Menghidupkan Nilai Islam di Kelas: Cara Baru Mengajar Pendidikan Agama yang Lebih Bermakna
Menghidupkan Nilai Islam di Kelas: Cara Baru Mengajar Pendidikan Agama yang Lebih Bermakna
Pernahkah kita bertanya, apakah anak-anak kita hanya menghafal pelajaran agama, atau benar-benar menghidupinya? Di tengah tantangan zaman modern, Pendidikan Agama Islam (PAI) tidak bisa lagi sekadar menjadi mata pelajaran wajib. Ia harus menjadi sarana membentuk karakter—yang bukan hanya tahu, tapi juga berakhlak.
Inilah yang ditawarkan oleh model pembelajaran berbasis nilai-nilai Islam. Sebuah pendekatan yang mengajak guru dan siswa untuk membawa ajaran agama dari buku teks ke kehidupan nyata.

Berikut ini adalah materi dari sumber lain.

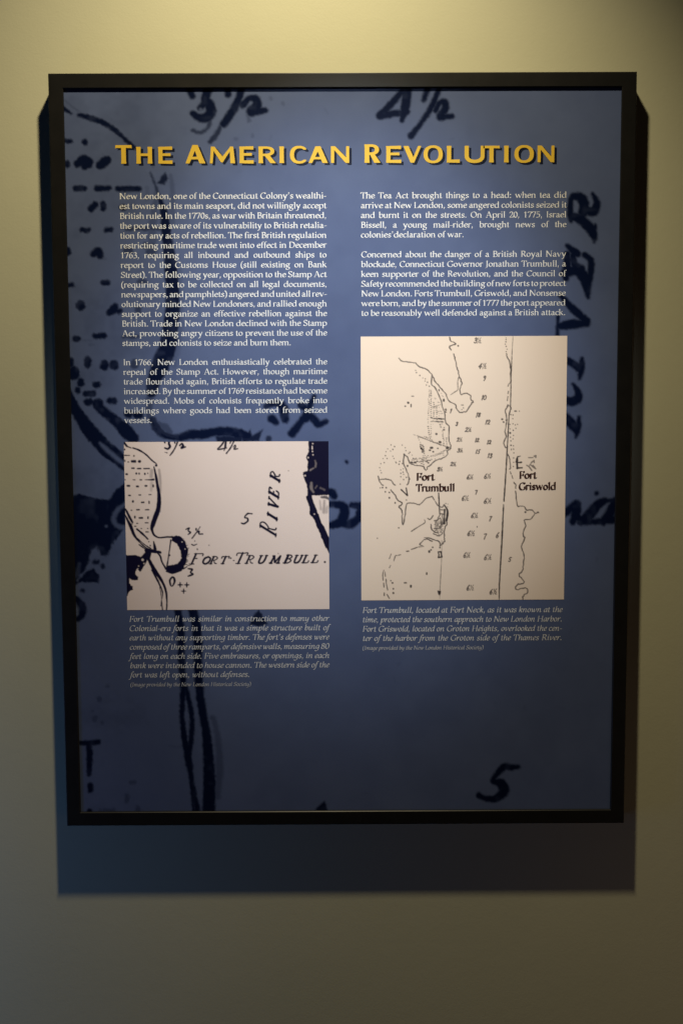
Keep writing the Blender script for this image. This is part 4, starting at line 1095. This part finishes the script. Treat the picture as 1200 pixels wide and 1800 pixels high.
# ------------------------------------------------------------------ the title: flared capitals cut from outlines
def poly_field(X, Y, pts):
    p = np.asarray(pts, float)
    ins = np.zeros(X.shape, bool); dd = np.full(X.shape, 1e9)
    for (ax, ay), (bx, by) in zip(p, np.roll(p, -1, 0)):
        ins ^= ((ay > Y) != (by > Y)) & (X < (bx - ax) * (Y - ay) / (by - ay + 1e-12) + ax)
        dx, dy = bx - ax, by - ay
        t = np.clip(((X - ax) * dx + (Y - ay) * dy) / (dx * dx + dy * dy + 1e-9), 0, 1)
        dd = np.minimum(dd, np.hypot(X - ax - dx * t, Y - ay - dy * t))
    return np.where(ins, dd, -dd)


def ell(X, Y, cx, cy, rx, ry, p=2.3):
    return (1 - ((np.abs(X - cx) / rx) ** p + (np.abs(Y - cy) / ry) ** p) ** (1 / p)) * min(rx, ry)


def title_letter(c, w, cell=0.014):
    """letter in a box w wide and 1 high; thick stems flare towards their ends"""
    X, Y = np.meshgrid(np.arange(-0.05, w + 0.05 + cell, cell), np.arange(-0.06, 1.06 + cell, cell))
    F = np.full(X.shape, -9.0)
    T, t = 0.255, 0.165

    def P(*pts):
        nonlocal F
        F = np.maximum(F, poly_field(X, Y, pts))

    def vstem(x0, wd=T, y0=0.0, y1=1.0):
        f = 0.018
        P((x0 - f, y0), (x0 + wd + f, y0), (x0 + wd, y0 + .2), (x0 + wd, y1 - .2), (x0 + wd + f, y1), (x0 - f, y1), (x0, y1 - .2), (x0, y0 + .2))

    def bar(x0, x1, y, h=t, flare=0.02):
        P((x0, y - h / 2), (x1, y - h / 2 - flare), (x1, y + h / 2 + flare), (x0, y + h / 2))
    if c == 'T':
        vstem(w / 2 - T / 2)
        P((0, 1 - t - .04), (.03, 1 - t + .01), (w / 2, 1 - t + .02), (w - .03, 1 - t + .01), (w, 1 - t - .04), (w - .01, 1.0), (.01, 1.0))
    elif c == 'H':
        vstem(0.02); vstem(w - T - .02)
        bar(.1, w - .1, .53, .15, 0)
    elif c == 'E':
        vstem(0.02)
        bar(.1, w, 1 - t / 2, t, .02); bar(.1, w - .1, .53, .14, .015); bar(.1, w + .01, t / 2, t, .02)
    elif c == 'A':
        P((0, 0), (.22, 0), (w * .53, .80), (w * .60, 1.0), (w * .36, 1.0))
        P((w * .36, 1.0), (w * .62, 1.0), (w, 0), (w - .33, 0), (w * .42, .86))
        P((.2, .22), (w - .2, .22), (w - .22, .36), (.24, .36))
    elif c == 'M':
        P((0, 0), (.17, 0), (.24, .7), (.25, 1.0), (.08, 1.0))
        P((.08, 1.0), (.29, 1.0), (w / 2 + .06, .36), (w / 2 - .02, .06), (w / 2 - .08, .06))
        P((w / 2 - .08, .06), (w / 2 + .03, .06), (w - .1, 1.0), (w - .26, 1.0), (w / 2 - .02, .36))
        P((w - .3, 1.0), (w - .08, 1.0), (w + .02, 0), (w - .27, 0), (w - .29, .7))
    elif c == 'R':
        vstem(0.02)
        f = np.maximum(ell(X, Y, w * .42, .715, w * .50, .285), poly_field(X, Y, [(.1, .43), (w * .42, .43), (w * .42, 1.0), (.1, 1.0)]))
        hole = np.maximum(ell(X, Y, w * .42, .715, w * .50 - .23, .15), poly_field(X, Y, [(.02 + T, .565), (w * .42, .565), (w * .42, .865), (.02 + T, .865)]))
        F = np.maximum(F, np.minimum(np.minimum(f, -hole), np.maximum(X - (.02 + T) + 0.02, -1)))
        P((w * .34, .48), (w * .62, .50), (w + .02, 0), (w - .33, 0))
    elif c == 'I':
        vstem((w - T) / 2)
    elif c in 'OC':
        f = np.minimum(ell(X, Y, w / 2, .5, w / 2, .53), -ell(X, Y, w / 2, .5, w / 2 - .25, .385))
        if c == 'C':
            f = np.minimum(ell(X, Y, w * .56, .5, w * .56, .53), -ell(X, Y, w * .60, .5, w * .60 - .25, .385))
            f = np.minimum(f, w * 1.0 - X)
            f = np.minimum(f, np.maximum(w * .68 - X, np.abs(Y - .5) - .30))
        F = np.maximum(F, f)
    elif c == 'N':
        P((.0, 0), (.19, 0), (.20, .7), (.19, 1.0), (.0, 1.0))
        P((.0, 1.0), (.25, 1.0), (w - .02, .16), (w - .02, 0), (w - .22, 0))
        P((w - .19, 0), (w, 0), (w, 1.0), (w - .18, 1.0))
    elif c == 'V':
        P((0, 1.0), (.31, 1.0), (w * .60, .24), (w * .58, 0), (w * .40, 0))
        P((w * .42, 0), (w * .60, 0), (w, 1.0), (w - .2, 1.0), (w * .52, .22))
    elif c == 'L':
        vstem(0.02)
        bar(.1, w, t / 2 + .005, t, .02)
    elif c == 'U':
        out = np.maximum(ell(X, Y, w / 2, .42, w / 2, .45), poly_field(X, Y, [(0, .42), (w, .42), (w, 1.0), (0, 1.0)]))
        inn = np.maximum(ell(X, Y, w / 2 + .01, .42, w / 2 - .245, .25), poly_field(X, Y, [(T, .42), (w - .235, .42), (w - .235, 1.2), (T, 1.2)]))
        F = np.maximum(F, np.minimum(out, -inn))
    return march(X, Y, F)


TITLE = [('T', 203, 232, 1), ('H', 239.5, 268, 0), ('E', 278, 303, 0), ('A', 326, 361, 1), ('M', 368.7, 412.5, 0), ('E', 420.6, 445.5, 0), ('R', 454, 484.5, 0), ('I', 489.6, 500.5, 0), ('C', 509.5, 538, 0), ('A', 542, 576, 0),
         ('N', 581.5, 613.5, 0), ('R', 640, 668, 1), ('E', 678, 704.5, 0), ('V', 708.6, 740, 0), ('O', 744, 777.6, 0), ('L', 784.5, 807.5, 0), ('U', 816, 851, 0), ('T', 848.7, 877.6, 0), ('I', 883.6, 895, 0), ('O', 903.4, 937.5, 0), ('N', 944, 973.5, 0)]
za = to_sheet([(400, 287.2), (800, 285.6)], YT)[:, 1].mean()
top_s = to_sheet([(400, 257.8), (800, 256.2)], YT)[:, 1].mean() - za
top_b = to_sheet([(230, 255.2), (660, 253.6)], YT)[:, 1].mean() - za
for word, lab in ((TITLE[:3], 'yellow shadowed word THE'), (TITLE[3:11], 'yellow shadowed word AMERICAN'), (TITLE[11:], 'yellow shadowed word REVOLUTION')):
    shade, letters = Setter(Y_SHEET - 0.00015), Setter(Y_SHEET - 0.00035)
    for c, xa, xb, big in word:
        h = top_b if big else top_s
        xl, xr = to_sheet([(xa, 272), (xb, 272)], YT)[:, 0]
        V, P = title_letter(c, (xr - xl) / h)
        letters.add(V, P, lambda u, v: (xl + u * h, za + v * h))
        shade.add(V, P, lambda u, v: (xl + u * h + 0.0034, za + v * h - 0.0026))
    shade.build('title_shadow', MAT_TITLE_SH, sheet)
    letters.build('title_word', MAT_TITLE, sheet, lab)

Dari Hafalan ke Penghayatan
Selama ini, PAI seringkali masih bersifat kognitif—berpusat pada hafalan ayat, hadis, atau teori agama. Padahal, Islam adalah agama yang penuh nilai-nilai kemanusiaan dan kehidupan. Maka, model pembelajaran berbasis nilai ini hadir untuk menjembatani teori dan praktik. Tujuannya adalah agar siswa menginternalisasi nilai-nilai Islam seperti kejujuran, sabar, tanggung jawab, hingga empati dalam keseharian mereka.
Model ini melihat pendidikan agama sebagai sesuatu yang hidup—yang harus dirasakan, dipahami, dan dilaksanakan, bukan hanya dihafal.

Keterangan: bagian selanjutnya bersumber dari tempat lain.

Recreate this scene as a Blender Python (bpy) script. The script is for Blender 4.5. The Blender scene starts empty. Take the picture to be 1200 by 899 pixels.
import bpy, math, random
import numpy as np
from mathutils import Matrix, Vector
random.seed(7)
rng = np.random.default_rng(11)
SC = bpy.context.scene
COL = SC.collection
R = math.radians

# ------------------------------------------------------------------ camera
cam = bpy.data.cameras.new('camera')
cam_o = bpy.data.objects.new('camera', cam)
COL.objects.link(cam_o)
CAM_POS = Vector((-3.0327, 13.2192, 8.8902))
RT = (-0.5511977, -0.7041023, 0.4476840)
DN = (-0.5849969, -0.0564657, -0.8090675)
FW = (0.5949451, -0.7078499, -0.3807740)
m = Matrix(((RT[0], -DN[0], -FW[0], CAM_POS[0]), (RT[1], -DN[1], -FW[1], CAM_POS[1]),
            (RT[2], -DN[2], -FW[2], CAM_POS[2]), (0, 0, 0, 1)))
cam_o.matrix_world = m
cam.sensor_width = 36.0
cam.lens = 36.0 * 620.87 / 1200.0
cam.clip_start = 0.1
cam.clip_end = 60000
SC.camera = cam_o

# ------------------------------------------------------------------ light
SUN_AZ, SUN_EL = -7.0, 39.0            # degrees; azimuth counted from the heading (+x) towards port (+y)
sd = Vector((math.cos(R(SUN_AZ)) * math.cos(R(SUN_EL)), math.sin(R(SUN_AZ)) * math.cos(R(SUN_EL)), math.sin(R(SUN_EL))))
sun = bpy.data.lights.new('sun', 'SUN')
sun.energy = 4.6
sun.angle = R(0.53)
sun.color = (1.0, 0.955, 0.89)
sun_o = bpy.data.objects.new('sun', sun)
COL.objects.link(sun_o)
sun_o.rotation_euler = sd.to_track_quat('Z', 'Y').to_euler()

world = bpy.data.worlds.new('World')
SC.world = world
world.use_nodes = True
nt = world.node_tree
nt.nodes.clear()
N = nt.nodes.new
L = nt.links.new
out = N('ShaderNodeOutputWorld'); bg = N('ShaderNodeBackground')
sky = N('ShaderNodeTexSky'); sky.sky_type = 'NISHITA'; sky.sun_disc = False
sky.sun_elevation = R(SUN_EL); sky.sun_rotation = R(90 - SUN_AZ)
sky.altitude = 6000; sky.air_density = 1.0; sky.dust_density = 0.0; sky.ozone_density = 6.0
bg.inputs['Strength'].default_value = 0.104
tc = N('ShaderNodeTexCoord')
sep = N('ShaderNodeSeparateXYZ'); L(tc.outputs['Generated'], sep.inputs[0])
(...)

Tiga Pilar Utama Model Pembelajaran Berbasis Nilai Islam
Dalam penelitian yang dilakukan oleh Ida Warni Siregar (2025), model pembelajaran ini berdiri di atas tiga komponen penting:
1. Integrasi Nilai ke dalam Materi
Materi pelajaran dirancang agar setiap topik mengandung pesan moral atau nilai Islam yang dapat diterapkan dalam kehidupan sehari-hari. Misalnya, pelajaran tentang tolong-menolong tidak berhenti pada teori, tapi dikaitkan langsung dengan kegiatan nyata di sekolah.

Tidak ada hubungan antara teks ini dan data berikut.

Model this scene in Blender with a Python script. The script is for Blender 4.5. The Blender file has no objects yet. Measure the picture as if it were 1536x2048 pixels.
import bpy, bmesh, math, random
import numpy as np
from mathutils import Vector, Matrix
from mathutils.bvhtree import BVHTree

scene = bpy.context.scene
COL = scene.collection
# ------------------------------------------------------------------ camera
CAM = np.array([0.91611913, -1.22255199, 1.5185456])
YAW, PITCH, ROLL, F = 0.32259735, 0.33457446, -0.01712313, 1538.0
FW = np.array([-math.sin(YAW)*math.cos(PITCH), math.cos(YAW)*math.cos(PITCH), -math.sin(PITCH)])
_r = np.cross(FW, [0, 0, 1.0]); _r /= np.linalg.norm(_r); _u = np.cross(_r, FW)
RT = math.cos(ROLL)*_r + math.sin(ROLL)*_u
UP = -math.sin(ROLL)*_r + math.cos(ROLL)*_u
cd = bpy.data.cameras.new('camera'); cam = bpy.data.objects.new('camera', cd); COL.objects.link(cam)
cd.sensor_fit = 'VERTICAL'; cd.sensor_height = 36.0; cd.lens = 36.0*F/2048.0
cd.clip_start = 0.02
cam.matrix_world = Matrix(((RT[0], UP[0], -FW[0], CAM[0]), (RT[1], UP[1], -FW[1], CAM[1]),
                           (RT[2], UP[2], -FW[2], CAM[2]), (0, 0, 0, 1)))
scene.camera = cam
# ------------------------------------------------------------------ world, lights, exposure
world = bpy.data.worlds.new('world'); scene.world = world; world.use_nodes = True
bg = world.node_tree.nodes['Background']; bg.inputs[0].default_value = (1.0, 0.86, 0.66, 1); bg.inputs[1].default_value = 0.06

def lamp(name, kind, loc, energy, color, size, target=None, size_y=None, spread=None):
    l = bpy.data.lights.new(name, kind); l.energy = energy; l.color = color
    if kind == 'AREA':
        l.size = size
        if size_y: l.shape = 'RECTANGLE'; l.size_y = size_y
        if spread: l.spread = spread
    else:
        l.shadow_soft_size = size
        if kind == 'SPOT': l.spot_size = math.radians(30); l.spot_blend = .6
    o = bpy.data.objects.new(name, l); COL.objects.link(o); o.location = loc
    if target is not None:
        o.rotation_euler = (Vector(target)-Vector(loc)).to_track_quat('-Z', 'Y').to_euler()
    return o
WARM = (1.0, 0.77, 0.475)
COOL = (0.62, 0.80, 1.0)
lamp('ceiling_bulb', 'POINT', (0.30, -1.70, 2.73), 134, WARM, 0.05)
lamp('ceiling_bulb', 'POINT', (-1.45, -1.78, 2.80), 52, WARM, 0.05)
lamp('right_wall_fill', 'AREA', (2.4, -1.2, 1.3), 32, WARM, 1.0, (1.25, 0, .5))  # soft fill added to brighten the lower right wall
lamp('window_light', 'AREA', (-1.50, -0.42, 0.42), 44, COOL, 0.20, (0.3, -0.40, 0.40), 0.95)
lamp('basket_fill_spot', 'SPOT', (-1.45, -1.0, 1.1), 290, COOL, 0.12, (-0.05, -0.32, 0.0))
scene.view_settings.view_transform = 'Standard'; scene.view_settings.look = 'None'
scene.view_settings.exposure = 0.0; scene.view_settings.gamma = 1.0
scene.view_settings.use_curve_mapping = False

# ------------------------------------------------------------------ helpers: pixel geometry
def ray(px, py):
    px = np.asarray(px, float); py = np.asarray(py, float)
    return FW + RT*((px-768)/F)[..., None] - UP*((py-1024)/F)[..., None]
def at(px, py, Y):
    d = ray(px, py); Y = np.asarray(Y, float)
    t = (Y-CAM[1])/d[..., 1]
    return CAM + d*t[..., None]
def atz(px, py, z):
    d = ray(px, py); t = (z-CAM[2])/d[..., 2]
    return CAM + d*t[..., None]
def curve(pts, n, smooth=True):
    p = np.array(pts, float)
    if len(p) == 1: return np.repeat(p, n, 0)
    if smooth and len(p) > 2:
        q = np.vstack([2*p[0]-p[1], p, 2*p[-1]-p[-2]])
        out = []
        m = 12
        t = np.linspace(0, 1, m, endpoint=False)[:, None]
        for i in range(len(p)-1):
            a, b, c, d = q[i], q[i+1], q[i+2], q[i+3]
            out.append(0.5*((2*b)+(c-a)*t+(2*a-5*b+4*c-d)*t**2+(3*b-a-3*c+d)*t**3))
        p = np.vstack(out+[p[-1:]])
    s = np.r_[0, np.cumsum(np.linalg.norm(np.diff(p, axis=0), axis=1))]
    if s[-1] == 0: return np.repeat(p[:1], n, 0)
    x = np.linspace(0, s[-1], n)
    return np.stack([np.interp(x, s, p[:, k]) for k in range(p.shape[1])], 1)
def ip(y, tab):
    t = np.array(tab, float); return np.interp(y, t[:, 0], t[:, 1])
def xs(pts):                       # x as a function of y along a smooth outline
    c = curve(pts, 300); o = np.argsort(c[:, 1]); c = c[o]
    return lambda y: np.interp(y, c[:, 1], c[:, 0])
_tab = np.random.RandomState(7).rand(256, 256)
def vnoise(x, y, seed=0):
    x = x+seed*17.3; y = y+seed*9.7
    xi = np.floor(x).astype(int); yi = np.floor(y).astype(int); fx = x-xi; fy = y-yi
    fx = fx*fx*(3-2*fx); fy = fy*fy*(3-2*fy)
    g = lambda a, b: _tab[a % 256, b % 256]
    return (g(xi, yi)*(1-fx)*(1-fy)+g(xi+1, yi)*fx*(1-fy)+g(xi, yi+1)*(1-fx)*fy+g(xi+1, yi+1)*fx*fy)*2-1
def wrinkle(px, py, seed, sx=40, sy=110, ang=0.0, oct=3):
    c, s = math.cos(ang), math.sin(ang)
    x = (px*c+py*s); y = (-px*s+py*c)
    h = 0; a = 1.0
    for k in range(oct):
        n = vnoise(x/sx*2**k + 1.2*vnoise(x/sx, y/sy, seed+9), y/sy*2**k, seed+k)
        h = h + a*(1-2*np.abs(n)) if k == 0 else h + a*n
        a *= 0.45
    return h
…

2. Metode Aktif dan Partisipatif
Guru tidak lagi menjadi satu-satunya pusat informasi. Siswa diajak aktif berdiskusi, bermain peran, atau menyelesaikan studi kasus. Pembelajaran jadi interaktif, seru, dan penuh makna.
3. Penilaian yang Menyentuh Hati
Nilai akhir siswa tidak hanya ditentukan dari jawaban ujian, tapi juga dari sikap dan perilaku mereka. Apakah mereka jujur? Saling menghormati? Bertanggung jawab? Semua itu menjadi bagian dari penilaian.
Hasil yang Terasa Nyata di Sekolah
Model ini bukan cuma bagus di atas kertas. Di beberapa sekolah yang menerapkannya, hasilnya terasa nyata. Siswa menjadi lebih aktif dalam pelajaran, lebih peduli terhadap sesama, dan mulai membiasakan diri berperilaku sesuai dengan ajaran Islam. Guru juga merasakan perubahan suasana kelas menjadi lebih hidup dan bermakna.
Salah satu strategi yang efektif adalah pembiasaan—melatih siswa melalui tindakan-tindakan kecil setiap hari, seperti memberi salam, antre dengan tertib, atau bersikap jujur dalam tugas.
Tantangan Masih Ada, Tapi Bisa Diatasi
Tentu, penerapan model ini tidak bebas dari hambatan. Beberapa guru mengaku masih kesulitan mengaitkan nilai-nilai Islam dengan konteks sosial siswa. Belum lagi soal keterbatasan pelatihan dan dukungan kurikulum yang kadang belum memadai.
Namun, jika ada sinergi antara guru, sekolah, orang tua, dan masyarakat, model ini bisa menjadi solusi jangka panjang untuk membentuk generasi yang cerdas secara intelektual sekaligus kuat secara moral dan spiritual.
Penutup: Saatnya Pendidikan Agama Lebih Menyentuh dan Membumi
Pendidikan Agama Islam seharusnya tidak membuat siswa takut, bosan, atau hanya menghafal tanpa makna. Dengan model pembelajaran berbasis nilai-nilai Islam, pelajaran agama bisa menjadi sarana yang menyenangkan dan bermakna untuk membentuk karakter yang kuat.
Karena pada akhirnya, tujuan pendidikan adalah bukan hanya mencetak siswa yang pintar menjawab soal, tapi juga pandai bersikap dalam hidup.